# Problem to solve
Write each line of the material exactly as given, from the top through the line that contains "COL = sc.collection", and omit all pictures.

# Given data
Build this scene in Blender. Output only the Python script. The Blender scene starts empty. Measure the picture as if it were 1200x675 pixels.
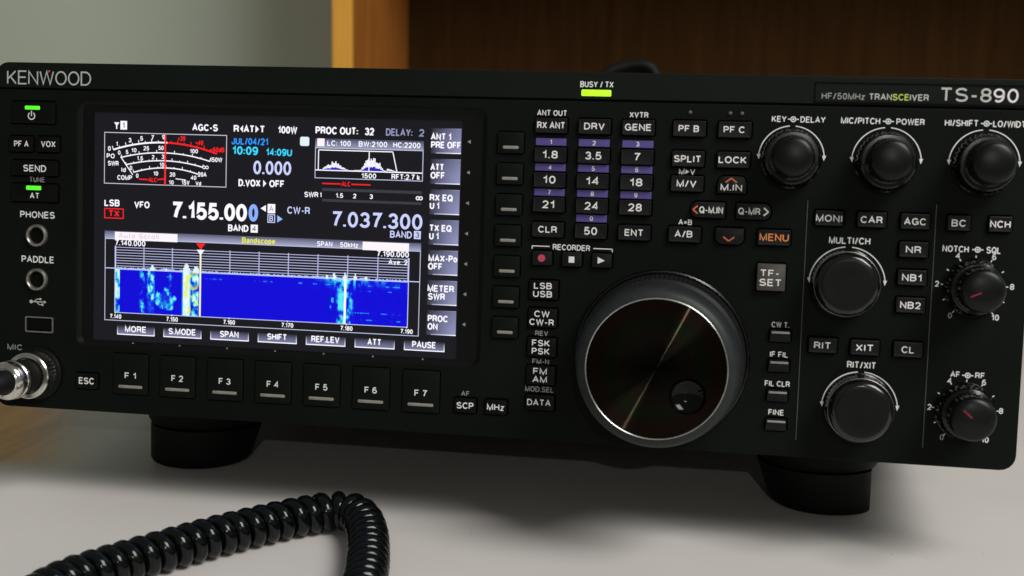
import bpy, math, random
from mathutils import Matrix, Vector
random.seed(7)
sc = bpy.context.scene
COL = sc.collection

# ------------------------------------------------------------------ frame of reference
# The radio's front panel is measured in millimetres: x to the right and y down from the panel's
# upper left corner, z behind the panel face (negative = towards the viewer).
TILT = math.radians(-5.0)            # the radio leans back on its front feet
def LP(x, y, z=0.0):                 # panel millimetres -> radio-local metres (origin on the desk between the front feet)
    return Vector(((x - 198.0) / 1000.0, (z - 60.0) / 1000.0, (171.5 - y) / 1000.0))
RADIO_AT = Vector((0, 0.060, 0))
RADIO_M = Matrix.Translation(RADIO_AT) @ Matrix.Rotation(TILT, 4, 'X')

# ------------------------------------------------------------------ camera
CAM_PANEL = (291.239, 43.150, -474.531)
R = ((0.98534855, -0.0322527, 0.16747541), (0.04488719, 0.99637877, -0.07221133), (-0.16453994, 0.07867083, 0.98322811))
def dirp(v): return Vector((v[0], v[2], -v[1]))
right, down, fwd = dirp(R[0]), dirp(R[1]), dirp(R[2])
cam_d = bpy.data.cameras.new('camera')
cam_d.sensor_width = 36.0; cam_d.lens = 45.0; cam_d.clip_start = 0.01; cam_d.clip_end = 50
cam_d.dof.use_dof = True; cam_d.dof.focus_distance = 0.50; cam_d.dof.aperture_fstop = 13.0
cam = bpy.data.objects.new('camera', cam_d); COL.objects.link(cam)
loc = LP(*CAM_PANEL)
cm = Matrix(((right.x, -down.x, -fwd.x, loc.x), (right.y, -down.y, -fwd.y, loc.y), (right.z, -down.z, -fwd.z, loc.z), (0, 0, 0, 1)))
cam.matrix_world = RADIO_M @ cm
sc.camera = cam

# ------------------------------------------------------------------ world, lamps, exposure
w = bpy.data.worlds.new('World'); sc.world = w; w.use_nodes = True
bg = w.node_tree.nodes['Background']
bg.inputs['Color'].default_value = (0.84, 0.86, 0.78, 1); bg.inputs['Strength'].default_value = 0.17
def area(name, pos, target, size, power, color):
    l = bpy.data.lights.new(name, 'AREA'); l.energy = power; l.color = color; l.shape = 'SQUARE'; l.size = size
    o = bpy.data.objects.new(name, l); COL.objects.link(o); o.location = pos
    o.rotation_euler = (Vector(target) - Vector(pos)).to_track_quat('-Z', 'Y').to_euler()
    return o
KNOB_W = RADIO_M @ LP(269, 104, -36)
LDIR = Vector((0.142, -0.931, 0.336)).normalized()
area('room_lamp', KNOB_W + LDIR * 1.5, KNOB_W, 0.012, 1.7, (1.0, 0.97, 0.90))
area('ceiling_panel', (1.15, -0.80, 1.55), (0, 0.1, 0.0), 0.95, 39.0, (1.0, 0.985, 0.945))
sc.view_settings.view_transform = 'Standard'; sc.view_settings.look = 'None'
sc.view_settings.exposure = 0.0; sc.view_settings.gamma = 1.0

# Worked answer
Build this scene in Blender. Output only the Python script. The Blender scene starts empty. Measure the picture as if it were 1200x675 pixels.
import bpy, math, random
from mathutils import Matrix, Vector
random.seed(7)
sc = bpy.context.scene
COL = sc.collection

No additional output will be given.